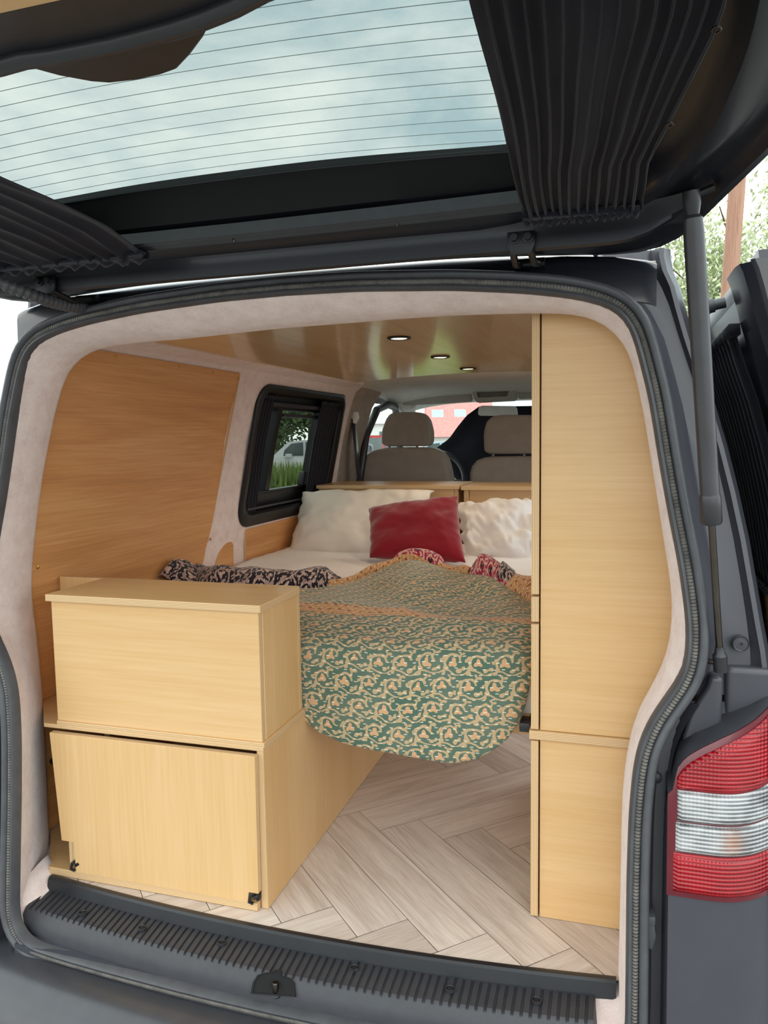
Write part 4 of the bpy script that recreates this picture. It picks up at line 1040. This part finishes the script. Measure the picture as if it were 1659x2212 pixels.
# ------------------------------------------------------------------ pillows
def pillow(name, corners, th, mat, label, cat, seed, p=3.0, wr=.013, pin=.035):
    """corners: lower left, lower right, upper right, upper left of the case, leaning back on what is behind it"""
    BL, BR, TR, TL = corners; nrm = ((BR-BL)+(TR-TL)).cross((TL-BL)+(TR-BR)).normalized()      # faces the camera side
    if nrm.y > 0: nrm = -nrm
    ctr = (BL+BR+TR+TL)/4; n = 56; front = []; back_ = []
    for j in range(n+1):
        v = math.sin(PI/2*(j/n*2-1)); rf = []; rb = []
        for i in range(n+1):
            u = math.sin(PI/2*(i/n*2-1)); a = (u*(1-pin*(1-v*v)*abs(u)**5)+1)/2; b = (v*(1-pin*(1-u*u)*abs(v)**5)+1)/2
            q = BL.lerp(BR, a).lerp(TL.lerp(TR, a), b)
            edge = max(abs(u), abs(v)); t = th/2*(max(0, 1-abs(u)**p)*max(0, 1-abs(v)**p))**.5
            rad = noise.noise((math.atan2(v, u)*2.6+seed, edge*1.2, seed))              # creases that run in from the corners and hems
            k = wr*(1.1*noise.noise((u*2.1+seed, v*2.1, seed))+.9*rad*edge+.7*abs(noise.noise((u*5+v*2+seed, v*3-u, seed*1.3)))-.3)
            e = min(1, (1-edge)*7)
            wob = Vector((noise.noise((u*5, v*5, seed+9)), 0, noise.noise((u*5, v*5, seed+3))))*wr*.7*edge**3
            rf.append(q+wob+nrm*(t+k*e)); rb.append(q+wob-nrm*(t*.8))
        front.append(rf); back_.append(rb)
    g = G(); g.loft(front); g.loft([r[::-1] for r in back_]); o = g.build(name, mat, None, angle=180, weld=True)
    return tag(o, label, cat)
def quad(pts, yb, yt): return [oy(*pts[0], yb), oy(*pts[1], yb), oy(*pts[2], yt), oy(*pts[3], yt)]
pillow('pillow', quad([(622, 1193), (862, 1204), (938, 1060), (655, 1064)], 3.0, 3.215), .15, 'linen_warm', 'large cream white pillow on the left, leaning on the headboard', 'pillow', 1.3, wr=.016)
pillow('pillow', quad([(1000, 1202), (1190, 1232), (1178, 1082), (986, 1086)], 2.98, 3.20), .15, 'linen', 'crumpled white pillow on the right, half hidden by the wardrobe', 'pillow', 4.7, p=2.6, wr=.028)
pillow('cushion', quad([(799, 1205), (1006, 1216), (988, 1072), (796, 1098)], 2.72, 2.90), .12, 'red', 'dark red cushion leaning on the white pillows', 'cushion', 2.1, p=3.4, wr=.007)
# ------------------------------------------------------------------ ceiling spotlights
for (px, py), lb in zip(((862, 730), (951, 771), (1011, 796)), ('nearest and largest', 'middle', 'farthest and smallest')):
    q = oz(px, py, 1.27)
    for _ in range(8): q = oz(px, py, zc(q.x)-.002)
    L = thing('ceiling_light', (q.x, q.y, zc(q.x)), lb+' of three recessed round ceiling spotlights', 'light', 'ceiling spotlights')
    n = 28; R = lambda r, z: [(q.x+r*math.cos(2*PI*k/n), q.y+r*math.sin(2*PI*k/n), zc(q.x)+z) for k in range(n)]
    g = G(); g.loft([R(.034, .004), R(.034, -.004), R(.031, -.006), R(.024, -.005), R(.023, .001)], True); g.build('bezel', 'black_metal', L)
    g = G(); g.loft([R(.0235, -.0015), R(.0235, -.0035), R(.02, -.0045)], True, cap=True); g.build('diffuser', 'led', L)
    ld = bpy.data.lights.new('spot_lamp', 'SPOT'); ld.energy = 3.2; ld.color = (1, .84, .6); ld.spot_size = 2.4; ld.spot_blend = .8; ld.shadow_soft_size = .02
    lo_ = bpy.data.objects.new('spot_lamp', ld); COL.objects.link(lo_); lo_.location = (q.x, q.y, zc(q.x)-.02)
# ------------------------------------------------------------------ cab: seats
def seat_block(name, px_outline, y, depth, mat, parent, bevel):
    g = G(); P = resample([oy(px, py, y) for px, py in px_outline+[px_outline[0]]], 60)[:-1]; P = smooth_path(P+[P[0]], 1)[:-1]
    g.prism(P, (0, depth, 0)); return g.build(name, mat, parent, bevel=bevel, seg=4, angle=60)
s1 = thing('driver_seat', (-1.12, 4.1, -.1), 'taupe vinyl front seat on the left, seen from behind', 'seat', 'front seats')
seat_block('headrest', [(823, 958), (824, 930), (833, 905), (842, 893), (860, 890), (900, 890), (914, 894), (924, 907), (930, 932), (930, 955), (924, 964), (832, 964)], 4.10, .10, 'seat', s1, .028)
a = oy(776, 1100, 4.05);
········
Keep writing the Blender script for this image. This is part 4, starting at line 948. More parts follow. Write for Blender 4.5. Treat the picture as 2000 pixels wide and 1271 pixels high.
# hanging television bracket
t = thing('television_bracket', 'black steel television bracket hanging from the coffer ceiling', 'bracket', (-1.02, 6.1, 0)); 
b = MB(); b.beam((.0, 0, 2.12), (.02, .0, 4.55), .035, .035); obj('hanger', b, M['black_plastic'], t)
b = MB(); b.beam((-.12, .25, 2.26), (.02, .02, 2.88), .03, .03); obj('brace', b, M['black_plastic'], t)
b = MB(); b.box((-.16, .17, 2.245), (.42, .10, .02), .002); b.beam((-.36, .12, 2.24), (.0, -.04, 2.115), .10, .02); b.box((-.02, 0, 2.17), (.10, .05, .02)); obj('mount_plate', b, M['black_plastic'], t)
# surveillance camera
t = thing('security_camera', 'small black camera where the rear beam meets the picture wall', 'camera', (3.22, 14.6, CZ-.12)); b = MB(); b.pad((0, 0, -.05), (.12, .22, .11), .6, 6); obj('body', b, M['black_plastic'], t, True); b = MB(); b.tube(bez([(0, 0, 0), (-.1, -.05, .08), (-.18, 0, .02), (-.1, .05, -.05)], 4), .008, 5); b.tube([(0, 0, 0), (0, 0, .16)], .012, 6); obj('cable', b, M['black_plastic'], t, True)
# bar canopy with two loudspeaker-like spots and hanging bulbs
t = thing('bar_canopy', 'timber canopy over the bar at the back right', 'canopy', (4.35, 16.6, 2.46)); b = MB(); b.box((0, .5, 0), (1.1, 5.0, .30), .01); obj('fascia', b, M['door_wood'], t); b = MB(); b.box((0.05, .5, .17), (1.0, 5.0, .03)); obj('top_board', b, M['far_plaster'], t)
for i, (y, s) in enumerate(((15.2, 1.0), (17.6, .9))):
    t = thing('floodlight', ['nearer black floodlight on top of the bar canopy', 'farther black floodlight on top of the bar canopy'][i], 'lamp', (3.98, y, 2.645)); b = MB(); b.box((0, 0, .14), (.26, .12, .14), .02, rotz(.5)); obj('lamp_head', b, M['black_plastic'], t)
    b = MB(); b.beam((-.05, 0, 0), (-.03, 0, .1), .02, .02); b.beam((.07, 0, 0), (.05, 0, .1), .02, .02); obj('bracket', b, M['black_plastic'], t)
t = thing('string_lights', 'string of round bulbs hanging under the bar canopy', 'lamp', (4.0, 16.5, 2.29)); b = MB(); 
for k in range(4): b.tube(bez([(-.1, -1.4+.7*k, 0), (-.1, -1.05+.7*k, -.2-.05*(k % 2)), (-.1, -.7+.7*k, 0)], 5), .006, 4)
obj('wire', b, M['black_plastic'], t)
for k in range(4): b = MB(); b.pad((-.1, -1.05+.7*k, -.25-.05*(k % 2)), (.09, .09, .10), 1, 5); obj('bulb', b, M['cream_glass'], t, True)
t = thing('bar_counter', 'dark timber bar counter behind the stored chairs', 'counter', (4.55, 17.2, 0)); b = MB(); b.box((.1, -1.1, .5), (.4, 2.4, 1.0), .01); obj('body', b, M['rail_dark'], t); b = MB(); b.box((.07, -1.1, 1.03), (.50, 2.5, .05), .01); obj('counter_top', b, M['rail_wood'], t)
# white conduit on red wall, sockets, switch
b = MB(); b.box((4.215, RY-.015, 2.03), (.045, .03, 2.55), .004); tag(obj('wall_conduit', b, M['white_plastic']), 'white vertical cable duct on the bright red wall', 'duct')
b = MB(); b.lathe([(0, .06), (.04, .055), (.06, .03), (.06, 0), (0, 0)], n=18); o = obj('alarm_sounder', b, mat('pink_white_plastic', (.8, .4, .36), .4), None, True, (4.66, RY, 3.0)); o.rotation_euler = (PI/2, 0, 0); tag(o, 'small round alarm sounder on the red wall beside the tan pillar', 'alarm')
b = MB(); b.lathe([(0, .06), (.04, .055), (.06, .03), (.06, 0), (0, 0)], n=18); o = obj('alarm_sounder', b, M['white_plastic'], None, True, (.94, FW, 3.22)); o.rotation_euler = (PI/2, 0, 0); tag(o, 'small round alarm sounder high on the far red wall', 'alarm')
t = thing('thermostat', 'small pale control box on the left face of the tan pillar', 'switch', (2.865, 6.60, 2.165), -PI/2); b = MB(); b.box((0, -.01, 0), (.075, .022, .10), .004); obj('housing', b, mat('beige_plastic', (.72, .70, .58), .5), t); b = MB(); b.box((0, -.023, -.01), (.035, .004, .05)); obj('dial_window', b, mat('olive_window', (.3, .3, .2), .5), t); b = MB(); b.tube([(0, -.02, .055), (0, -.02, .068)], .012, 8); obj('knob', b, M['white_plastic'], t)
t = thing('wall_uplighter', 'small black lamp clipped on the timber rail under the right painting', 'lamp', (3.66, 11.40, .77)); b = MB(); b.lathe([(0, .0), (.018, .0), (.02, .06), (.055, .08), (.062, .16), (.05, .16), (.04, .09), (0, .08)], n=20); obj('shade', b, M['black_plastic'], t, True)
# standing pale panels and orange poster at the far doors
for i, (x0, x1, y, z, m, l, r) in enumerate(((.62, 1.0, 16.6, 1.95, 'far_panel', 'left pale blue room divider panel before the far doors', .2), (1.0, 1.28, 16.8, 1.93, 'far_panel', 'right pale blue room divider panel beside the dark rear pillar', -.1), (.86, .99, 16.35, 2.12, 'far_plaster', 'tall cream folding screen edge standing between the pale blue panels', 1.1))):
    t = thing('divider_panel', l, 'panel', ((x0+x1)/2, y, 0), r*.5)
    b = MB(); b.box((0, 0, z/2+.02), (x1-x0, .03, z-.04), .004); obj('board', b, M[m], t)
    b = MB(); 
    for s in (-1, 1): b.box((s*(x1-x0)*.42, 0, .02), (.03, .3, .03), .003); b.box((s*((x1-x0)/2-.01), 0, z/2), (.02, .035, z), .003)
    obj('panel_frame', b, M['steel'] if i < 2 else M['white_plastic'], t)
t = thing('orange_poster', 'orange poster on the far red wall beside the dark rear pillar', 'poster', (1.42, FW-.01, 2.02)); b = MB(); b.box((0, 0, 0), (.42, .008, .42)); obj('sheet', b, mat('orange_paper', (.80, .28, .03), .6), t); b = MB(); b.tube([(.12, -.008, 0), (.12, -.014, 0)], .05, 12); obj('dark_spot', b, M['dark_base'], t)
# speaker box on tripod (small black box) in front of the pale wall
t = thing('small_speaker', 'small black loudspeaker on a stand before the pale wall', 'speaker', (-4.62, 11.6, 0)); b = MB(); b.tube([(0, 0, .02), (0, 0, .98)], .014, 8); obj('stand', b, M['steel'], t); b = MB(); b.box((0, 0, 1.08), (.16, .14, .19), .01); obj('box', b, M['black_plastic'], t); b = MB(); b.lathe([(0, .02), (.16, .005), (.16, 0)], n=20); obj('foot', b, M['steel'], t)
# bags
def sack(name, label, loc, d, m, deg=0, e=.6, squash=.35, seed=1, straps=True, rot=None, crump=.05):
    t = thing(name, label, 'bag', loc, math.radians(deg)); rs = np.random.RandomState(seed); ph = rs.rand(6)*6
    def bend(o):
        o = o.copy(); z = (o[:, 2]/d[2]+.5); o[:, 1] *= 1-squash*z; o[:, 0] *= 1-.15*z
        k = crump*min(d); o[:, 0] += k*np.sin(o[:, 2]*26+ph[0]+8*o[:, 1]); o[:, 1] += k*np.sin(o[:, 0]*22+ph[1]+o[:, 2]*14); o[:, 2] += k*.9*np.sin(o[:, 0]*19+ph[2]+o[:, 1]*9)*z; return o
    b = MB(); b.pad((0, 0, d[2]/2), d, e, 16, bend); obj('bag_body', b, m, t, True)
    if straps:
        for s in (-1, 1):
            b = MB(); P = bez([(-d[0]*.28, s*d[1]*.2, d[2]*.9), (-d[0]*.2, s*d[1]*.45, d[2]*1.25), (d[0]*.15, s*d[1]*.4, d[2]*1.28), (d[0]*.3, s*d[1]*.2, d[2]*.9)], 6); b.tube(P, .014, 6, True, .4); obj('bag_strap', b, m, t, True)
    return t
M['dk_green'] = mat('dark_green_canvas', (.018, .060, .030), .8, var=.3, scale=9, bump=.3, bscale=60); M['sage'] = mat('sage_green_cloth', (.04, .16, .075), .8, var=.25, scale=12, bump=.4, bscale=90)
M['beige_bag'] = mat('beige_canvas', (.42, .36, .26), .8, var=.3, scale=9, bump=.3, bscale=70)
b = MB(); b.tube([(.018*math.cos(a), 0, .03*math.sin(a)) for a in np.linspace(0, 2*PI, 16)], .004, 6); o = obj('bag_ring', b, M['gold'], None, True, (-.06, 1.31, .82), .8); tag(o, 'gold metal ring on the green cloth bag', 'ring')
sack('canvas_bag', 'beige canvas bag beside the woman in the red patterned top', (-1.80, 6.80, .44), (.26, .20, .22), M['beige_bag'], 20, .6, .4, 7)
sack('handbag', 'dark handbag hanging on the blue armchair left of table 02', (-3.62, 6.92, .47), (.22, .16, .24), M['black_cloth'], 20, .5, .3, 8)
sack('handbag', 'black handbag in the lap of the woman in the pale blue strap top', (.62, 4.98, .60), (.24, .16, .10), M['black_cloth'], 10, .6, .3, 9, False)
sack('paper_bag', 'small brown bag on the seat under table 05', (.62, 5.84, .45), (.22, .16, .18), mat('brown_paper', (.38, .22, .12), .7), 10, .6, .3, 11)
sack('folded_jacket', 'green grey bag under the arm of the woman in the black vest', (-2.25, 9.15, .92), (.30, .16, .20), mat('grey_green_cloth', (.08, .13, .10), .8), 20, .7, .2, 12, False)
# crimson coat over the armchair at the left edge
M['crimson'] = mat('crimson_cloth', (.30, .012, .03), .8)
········
Aim >>
Gather every line containing the word "script" and copy it.

Solution to this task >>
Write part 4 of the bpy script that recreates this picture. It picks up at line 1040. This part finishes the script. Measure the picture as if it were 1659x2212 pixels.
Keep writing the Blender script for this image. This is part 4, starting at line 948. More parts follow. Write for Blender 4.5. Treat the picture as 2000 pixels wide and 1271 pixels high.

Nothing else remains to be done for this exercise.